Title: Environmental Politics: US and International (790:350:01)
Instructor: Tim Knievel
Instructor’s e-mail: tmkpolisci@gmail.com
Days, Times, Locations: TF 10:55-12:15 CDL-109 DC
Office Hours: TBD
Synopsis: The challenge of preserving and protecting the global commons 
has become an issue of increasing concern for scholars and policymakers alike.
The questions are numerous and difficult: How do different states view
environmental issues? How can states balance their competing ecological and
economic interests? How can the Global North best engage Southern countries
that are aggressively pursuing industrial economic development? Is it possible
to develop an equitable and effective international regime to confront the
dangers posed by global climate change? What are the obstacles to effective
cooperation at the international level?

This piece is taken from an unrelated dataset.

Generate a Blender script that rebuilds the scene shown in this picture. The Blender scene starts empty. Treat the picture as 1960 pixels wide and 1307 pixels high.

What are the most effective policy
options available to states?
The objective of this course is to introduce you to the key questions and arguments at play in both domestic and international environmental politics. We will begin with an overview of the key policies and institutions of U.S. environmental policy-making. We will ask what roles the U.S. Congress, the president, the federal bureaucracy, the judiciary, the states and public advocacy play in the give-and-take of environmental policy-making. We will follow that with a discussion of what measures the U.S. is implementing (or not) to promote sustainability at home. Following that, we will close with a consideration of the recent Copenhagen Accord, and a discussion of prospects for passing climate change legislation in the United States.